Autorin: Annemarie Golser, terzExpertin

Annemarie Golser

Annemarie Golser

„Ich verdanke dir, dass ich nicht gern in eine Gondel steige“. Dieser Vorwurf meiner Tochter trifft mich. Ungewollt habe ich meine Ängstlichkeit an sie weitergegeben. Dabei habe ich ein Leben lang an meinem mütterlichen Erbe schwer getragen. Mir blieb versagt, was für andere Kinder selbstverständlich war: Radfahren, Schwimmen, Skifahren, Eislaufen. Selbst auf ein simples Mäuerchen durfte ich nicht klettern. Tat ich etwas Verbotenes, so sah ich immer den mütterlichen Warnfinger vor mir, wurde verkrampft und fiel vom Rad oder purzelte von der Mauer. Stets war ich hingerissen vom Wunsch, es den Spielgefährten gleichzutun und der Furcht vor den Konsequenzen. Meine anerzogenen Ängste begleiteten mich ins Erwachsenenleben.
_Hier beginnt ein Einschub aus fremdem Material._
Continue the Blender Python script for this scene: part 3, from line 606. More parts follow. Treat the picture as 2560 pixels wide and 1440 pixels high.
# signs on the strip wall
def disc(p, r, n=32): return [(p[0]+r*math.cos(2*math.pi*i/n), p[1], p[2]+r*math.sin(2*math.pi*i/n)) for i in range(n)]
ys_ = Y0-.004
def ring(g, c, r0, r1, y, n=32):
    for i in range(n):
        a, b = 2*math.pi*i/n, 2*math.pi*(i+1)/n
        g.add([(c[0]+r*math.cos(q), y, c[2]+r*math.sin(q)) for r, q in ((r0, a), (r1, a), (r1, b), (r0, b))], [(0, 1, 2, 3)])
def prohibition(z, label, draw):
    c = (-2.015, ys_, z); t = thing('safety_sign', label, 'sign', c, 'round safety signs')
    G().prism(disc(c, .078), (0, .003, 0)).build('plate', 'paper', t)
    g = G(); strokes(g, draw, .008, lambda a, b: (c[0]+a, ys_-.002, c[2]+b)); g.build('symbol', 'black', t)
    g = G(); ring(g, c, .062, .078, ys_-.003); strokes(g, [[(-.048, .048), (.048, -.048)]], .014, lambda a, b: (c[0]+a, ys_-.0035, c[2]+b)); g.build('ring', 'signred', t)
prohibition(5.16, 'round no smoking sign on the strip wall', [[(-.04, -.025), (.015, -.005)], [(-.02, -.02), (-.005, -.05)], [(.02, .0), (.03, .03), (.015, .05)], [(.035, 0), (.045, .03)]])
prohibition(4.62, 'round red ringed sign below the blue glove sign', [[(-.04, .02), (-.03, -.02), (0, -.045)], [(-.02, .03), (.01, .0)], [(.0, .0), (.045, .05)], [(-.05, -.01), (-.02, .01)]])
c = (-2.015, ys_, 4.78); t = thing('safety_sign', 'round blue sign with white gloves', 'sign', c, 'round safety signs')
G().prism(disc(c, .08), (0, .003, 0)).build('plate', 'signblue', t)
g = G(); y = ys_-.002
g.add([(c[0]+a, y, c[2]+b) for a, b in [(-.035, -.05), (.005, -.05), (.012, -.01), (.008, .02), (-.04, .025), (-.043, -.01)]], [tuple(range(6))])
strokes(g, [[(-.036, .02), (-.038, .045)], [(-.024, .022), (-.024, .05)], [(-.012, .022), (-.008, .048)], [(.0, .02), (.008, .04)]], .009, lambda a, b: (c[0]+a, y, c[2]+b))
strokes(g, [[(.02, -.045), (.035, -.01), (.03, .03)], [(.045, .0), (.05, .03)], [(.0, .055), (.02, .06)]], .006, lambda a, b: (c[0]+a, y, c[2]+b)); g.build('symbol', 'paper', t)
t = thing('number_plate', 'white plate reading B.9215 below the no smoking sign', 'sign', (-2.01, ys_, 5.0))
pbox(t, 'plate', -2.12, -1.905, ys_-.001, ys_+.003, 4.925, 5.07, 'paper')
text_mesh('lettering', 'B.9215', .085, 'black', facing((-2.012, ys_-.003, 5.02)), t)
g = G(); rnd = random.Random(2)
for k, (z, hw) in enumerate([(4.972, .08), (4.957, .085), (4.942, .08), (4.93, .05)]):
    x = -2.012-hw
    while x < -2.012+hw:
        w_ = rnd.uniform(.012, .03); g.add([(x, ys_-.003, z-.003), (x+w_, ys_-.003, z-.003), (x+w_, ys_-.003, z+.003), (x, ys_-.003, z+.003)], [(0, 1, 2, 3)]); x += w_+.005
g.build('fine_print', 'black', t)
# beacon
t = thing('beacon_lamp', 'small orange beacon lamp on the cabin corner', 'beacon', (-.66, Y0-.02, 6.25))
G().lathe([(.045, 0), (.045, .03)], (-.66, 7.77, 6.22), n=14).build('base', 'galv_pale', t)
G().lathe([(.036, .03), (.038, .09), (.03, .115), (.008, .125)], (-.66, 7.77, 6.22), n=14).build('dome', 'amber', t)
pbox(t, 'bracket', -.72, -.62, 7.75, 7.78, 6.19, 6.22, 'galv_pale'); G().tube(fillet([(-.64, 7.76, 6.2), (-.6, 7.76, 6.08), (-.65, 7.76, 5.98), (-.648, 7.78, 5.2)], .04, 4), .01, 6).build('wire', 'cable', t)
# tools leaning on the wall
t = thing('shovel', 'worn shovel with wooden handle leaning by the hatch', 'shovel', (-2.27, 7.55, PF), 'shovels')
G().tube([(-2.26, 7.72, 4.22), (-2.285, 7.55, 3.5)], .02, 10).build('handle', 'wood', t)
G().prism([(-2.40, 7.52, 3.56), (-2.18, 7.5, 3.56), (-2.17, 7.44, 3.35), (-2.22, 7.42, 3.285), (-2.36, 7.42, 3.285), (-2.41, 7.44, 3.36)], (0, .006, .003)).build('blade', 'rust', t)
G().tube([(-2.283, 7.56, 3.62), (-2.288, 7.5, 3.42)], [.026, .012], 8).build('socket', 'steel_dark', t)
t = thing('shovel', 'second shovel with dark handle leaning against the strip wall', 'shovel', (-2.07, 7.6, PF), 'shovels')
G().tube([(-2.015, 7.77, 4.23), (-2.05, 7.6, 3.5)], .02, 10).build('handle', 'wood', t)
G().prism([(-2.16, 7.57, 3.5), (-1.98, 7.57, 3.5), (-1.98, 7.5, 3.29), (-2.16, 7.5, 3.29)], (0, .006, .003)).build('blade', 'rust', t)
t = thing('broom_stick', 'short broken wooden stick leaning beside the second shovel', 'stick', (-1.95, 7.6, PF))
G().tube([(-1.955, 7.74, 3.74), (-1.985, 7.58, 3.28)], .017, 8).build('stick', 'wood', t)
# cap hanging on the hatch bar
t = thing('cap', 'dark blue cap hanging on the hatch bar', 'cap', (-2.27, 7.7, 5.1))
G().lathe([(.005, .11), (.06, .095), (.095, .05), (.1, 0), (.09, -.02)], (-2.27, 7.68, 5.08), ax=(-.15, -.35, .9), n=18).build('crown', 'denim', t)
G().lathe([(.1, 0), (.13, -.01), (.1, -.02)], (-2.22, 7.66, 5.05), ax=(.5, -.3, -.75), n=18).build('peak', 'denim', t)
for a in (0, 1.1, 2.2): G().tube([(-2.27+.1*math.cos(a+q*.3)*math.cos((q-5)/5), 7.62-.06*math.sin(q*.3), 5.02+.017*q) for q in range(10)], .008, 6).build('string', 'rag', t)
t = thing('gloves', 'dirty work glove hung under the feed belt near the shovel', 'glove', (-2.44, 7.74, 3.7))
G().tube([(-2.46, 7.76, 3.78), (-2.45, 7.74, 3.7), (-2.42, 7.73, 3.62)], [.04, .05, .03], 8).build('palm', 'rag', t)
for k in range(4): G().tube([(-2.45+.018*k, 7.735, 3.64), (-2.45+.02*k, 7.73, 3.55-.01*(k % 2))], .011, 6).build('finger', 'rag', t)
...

Ich fürchtete mich vor Gewittern, vor Hunden, vor engen Räumen, vor riesigen Skulpturen. Ich schämte mich meiner Unsportlichkeit. Es half wenig, dass mir immer wieder beteuert wurde, Sportlichkeit sei eine Frage der Lebenseinstellung und nicht der aktiven Ausübung. Ich hätte doch wahrhaftig Zeugnis für persönliche „Mutproben“ abgelegt.
Mit dem Älterwerden hat sich meine Beziehung zu den Ängsten verändert. Ich habe mich mit ihnen arrangiert. Sie führen ja auch zu mehr Sensibilität. Sie liessen mich sehend werden für die verborgenen Schönheiten der Natur, und sie lehrten mich den behutsamen Umgang mit der Kreatur. Heute darf ich dazu stehen, dass ich lieber Treppen steige, als den Lift zu benützen. Ich falle nicht mehr aus dem Rahmen, wenn ich mich im Thermalbad den Haltestangen entlang im Wasser tummle. Im Winter geniesse ich Sonne und Schnee ohne schlechtes Gewissen als Fussgängerin.
Und wenn ich noch im April beim letzten Schneegestöber die „Spikes“ an den Schuhen montiere, so lache ich über mich selber.